ASU Student to Stage Controversial Play

ASU student Dustin Goltz goes from Jewish to Mormon to gay

ASU student Dustin Goltz goes from Jewish to Mormon to gay

Goltz: “My play doesn’t stem from hatred or attack”

By Matt Christensen
January 2005

Despite complaints by School of Human Communication faculty at Arizona State University, graduate student Dustin Goltz was finally allowed to stage his controversial one-man show Banging the Bishop: A Latter Day Prophecy. Originally scheduled for October 2004, the play will finally be performed in April.

Robert L. Pela reviewed the play for the Phoenix New Times on May 2002–two years before the ASU controversy. “Bishop details Goltz’s various conversions,” wrote Pela. ” from Jew to Latter-day Saint; from homophobe to homosexual; from callow youth to performance artist.

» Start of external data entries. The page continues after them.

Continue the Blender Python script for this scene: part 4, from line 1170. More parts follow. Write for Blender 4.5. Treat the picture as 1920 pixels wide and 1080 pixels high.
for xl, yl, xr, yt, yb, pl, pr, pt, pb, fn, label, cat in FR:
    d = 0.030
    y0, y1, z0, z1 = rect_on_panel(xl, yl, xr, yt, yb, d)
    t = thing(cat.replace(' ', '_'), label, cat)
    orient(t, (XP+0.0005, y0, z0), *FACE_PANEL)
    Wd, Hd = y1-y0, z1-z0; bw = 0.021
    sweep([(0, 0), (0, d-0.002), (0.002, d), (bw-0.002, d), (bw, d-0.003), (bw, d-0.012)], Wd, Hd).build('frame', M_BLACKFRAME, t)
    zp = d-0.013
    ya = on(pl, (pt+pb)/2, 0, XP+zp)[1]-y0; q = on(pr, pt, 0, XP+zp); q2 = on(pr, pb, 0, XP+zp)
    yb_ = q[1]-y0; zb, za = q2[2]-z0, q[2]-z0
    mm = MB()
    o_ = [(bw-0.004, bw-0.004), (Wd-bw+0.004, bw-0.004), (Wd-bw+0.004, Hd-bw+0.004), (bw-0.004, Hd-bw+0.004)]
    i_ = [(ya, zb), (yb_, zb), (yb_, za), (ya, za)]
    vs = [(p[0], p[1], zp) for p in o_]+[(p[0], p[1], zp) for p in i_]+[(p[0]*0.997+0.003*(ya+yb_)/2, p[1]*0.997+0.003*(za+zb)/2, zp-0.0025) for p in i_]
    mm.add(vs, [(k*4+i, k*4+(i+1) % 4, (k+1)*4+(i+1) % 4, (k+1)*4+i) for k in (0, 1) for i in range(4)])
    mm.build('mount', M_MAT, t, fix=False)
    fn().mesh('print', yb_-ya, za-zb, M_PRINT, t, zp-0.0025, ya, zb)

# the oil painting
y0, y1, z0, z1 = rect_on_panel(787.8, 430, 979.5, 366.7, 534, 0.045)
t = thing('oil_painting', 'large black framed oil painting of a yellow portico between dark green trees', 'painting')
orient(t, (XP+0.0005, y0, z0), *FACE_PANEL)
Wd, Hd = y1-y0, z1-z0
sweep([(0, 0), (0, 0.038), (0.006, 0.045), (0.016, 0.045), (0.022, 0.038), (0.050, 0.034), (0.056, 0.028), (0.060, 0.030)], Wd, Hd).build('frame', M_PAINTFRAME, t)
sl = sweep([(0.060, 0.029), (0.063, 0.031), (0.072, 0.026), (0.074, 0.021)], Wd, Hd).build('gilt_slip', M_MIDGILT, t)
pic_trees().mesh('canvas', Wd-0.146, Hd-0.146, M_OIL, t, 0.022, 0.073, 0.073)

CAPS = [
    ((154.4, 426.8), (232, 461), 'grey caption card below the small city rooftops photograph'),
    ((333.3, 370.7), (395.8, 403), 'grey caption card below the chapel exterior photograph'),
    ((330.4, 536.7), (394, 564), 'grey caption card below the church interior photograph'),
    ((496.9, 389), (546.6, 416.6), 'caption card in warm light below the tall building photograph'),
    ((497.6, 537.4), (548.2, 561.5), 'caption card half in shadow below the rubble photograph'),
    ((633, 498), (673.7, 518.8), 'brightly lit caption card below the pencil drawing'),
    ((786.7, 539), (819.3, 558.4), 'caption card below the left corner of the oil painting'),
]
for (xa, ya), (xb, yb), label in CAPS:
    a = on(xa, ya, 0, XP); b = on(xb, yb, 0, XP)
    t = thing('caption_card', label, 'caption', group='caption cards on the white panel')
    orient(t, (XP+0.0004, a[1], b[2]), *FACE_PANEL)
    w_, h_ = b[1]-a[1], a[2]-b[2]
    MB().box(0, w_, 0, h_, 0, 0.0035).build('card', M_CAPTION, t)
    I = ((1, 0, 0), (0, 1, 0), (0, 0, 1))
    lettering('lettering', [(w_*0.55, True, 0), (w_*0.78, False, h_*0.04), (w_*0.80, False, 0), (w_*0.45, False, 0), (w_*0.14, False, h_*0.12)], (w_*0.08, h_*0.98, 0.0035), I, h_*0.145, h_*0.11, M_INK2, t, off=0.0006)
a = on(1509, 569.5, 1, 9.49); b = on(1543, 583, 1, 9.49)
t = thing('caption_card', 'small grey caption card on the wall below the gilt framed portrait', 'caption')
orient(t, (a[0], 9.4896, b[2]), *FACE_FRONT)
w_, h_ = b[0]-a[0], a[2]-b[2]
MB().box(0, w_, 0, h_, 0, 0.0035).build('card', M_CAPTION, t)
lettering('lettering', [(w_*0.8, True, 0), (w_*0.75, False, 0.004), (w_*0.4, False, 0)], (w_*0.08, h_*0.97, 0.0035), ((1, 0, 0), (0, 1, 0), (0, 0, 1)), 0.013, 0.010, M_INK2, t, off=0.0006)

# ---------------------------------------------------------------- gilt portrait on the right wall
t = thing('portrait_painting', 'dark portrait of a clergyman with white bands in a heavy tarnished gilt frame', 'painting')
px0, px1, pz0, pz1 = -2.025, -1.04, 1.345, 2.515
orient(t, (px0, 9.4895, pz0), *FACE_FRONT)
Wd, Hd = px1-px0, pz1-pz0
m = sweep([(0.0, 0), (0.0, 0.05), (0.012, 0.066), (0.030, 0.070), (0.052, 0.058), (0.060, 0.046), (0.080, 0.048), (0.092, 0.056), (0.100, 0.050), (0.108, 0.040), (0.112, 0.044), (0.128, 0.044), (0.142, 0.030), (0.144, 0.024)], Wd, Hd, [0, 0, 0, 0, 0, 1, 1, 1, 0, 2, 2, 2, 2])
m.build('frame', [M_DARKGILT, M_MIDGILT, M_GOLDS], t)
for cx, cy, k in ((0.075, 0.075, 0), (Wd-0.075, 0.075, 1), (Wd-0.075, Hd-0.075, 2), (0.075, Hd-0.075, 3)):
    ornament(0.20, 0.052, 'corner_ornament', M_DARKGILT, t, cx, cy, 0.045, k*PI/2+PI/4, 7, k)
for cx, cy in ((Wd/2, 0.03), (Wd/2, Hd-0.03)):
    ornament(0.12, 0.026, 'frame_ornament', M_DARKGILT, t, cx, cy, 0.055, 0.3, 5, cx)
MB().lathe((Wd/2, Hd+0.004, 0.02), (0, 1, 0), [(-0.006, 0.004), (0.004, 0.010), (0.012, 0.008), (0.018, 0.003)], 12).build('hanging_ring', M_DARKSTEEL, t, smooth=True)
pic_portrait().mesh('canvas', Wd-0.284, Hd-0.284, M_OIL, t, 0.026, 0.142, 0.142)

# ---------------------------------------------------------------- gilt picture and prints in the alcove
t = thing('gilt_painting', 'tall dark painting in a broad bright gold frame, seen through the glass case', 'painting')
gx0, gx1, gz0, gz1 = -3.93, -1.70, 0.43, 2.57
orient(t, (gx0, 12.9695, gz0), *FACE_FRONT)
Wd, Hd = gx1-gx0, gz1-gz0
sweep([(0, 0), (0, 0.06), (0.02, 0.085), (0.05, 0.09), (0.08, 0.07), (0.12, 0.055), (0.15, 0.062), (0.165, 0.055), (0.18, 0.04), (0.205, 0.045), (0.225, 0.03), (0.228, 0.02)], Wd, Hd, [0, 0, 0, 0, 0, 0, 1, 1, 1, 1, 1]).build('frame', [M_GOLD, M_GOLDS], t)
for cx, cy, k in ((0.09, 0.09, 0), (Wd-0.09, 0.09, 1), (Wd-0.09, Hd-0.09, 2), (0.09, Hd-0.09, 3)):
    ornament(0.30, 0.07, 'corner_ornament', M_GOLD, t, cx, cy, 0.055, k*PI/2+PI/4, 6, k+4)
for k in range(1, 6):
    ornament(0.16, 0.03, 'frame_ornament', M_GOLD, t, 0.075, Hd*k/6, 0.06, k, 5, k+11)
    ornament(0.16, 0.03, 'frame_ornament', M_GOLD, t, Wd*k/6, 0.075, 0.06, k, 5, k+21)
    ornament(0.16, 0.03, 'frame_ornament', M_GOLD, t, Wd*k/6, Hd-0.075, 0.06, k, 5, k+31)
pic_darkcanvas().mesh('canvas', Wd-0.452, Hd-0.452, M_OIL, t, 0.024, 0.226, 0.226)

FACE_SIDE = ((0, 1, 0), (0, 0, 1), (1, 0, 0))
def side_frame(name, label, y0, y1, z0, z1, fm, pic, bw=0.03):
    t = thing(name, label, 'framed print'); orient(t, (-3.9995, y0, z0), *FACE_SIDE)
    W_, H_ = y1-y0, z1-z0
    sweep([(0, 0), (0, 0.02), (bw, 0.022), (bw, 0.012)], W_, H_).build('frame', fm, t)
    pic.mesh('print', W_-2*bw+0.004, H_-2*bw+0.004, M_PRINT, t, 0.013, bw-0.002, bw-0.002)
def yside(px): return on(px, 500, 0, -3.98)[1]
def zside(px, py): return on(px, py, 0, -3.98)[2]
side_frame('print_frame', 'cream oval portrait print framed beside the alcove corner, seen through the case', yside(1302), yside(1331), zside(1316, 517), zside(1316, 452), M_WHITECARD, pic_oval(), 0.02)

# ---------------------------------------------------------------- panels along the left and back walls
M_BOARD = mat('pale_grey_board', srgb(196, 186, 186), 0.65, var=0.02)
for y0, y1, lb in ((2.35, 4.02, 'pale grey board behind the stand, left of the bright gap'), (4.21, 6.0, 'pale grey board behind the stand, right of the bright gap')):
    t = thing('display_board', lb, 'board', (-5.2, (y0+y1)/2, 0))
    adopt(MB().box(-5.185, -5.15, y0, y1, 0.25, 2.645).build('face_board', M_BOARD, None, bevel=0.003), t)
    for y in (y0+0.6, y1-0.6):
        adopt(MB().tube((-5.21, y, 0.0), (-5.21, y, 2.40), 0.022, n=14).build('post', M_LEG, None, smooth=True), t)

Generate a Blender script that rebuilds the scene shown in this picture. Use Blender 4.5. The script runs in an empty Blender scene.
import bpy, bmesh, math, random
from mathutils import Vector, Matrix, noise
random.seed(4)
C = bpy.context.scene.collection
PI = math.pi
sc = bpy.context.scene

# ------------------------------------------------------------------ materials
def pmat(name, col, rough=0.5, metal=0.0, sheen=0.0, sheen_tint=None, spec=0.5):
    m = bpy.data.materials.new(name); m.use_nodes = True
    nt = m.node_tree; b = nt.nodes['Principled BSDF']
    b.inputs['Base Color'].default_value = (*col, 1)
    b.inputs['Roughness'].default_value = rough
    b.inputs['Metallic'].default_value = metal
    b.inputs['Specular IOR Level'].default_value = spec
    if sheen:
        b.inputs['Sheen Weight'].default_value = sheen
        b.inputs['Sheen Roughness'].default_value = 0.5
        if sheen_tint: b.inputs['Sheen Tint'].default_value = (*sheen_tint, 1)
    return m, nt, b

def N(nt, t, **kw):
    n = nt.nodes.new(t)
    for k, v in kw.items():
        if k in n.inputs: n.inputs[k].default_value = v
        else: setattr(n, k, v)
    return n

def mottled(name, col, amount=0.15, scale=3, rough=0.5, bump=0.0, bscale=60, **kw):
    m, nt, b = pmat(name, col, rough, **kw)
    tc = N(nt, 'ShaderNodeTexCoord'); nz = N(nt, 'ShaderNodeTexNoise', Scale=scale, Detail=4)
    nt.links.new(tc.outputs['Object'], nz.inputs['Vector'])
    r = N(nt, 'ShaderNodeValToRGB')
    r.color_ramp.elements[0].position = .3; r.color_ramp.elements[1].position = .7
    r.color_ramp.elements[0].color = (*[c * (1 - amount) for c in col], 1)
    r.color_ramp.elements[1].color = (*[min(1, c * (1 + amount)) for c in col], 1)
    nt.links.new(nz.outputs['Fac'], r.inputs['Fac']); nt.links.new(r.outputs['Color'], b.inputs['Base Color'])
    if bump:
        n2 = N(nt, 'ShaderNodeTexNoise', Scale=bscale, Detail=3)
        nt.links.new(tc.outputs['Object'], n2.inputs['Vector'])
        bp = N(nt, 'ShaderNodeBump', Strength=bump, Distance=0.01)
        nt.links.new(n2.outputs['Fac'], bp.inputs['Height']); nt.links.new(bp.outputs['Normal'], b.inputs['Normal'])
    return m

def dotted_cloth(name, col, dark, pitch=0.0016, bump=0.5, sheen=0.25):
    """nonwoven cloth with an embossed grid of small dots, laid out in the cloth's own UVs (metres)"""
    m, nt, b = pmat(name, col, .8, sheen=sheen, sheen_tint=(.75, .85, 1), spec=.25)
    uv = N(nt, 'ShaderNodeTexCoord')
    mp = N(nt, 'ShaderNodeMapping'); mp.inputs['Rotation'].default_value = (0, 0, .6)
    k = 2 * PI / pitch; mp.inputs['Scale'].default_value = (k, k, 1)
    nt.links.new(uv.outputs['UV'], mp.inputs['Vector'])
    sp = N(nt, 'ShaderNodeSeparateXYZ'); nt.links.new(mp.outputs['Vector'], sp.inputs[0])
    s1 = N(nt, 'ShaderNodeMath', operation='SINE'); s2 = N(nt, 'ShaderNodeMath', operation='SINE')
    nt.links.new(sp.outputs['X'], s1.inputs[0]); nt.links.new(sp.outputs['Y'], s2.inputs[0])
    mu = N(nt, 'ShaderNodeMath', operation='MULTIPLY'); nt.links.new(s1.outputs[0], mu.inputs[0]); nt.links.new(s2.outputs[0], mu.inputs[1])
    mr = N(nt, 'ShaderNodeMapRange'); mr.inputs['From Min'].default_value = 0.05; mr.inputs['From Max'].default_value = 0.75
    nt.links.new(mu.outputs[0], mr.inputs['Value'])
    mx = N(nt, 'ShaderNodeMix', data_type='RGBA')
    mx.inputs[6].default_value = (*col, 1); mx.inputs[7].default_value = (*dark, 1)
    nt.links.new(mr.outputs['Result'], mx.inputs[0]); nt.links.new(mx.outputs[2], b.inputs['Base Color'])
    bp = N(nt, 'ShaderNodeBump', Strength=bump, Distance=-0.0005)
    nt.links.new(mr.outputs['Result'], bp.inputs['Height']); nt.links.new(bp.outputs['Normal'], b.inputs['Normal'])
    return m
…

Along the way, he develops a talent for storytelling and — in the truest tradition of performance art — we get to watch him sharpen and polish that skill while he tells us about his life so far.”

“Much of that life was spent in a misguided attempt to escape his homosexuality,” wrote Pela. “In part because he’s in love with an offstage character who’s a Latter-day Saint, the Dusty who tells this story converts from Judaism to Mormonism, reasoning that Mormonism will take him closer to God and further from himself. If he can honor a long litany of Temple covenants, serve a two-year mission, marry a nice Mormon girl and father a houseful of children, he can forget that he’s Jewish and gay. But temptation — in the form of corn dogs, cute missionaries and photographs of Robert Downey Jr. — proves too much for him.”

In an interview with the online student newspaper Web Devil, Goltz said that his play is “about the journey of the body. It exposes how rituals interact with the body and how bodies can be liberated from scars. It deals with issues such as masturbation being an early form of prayer and the influence of the Mormon Chruch on young members.”

When asked whether he felt that his play is offensive, especially to the Mormon religion, Goltz replied: “I think that’s a dangerous question. People say offensive things all the time. All I know is that my play doesn’t stem from hatred or attack. It’s not really aimed at an LDS audience.”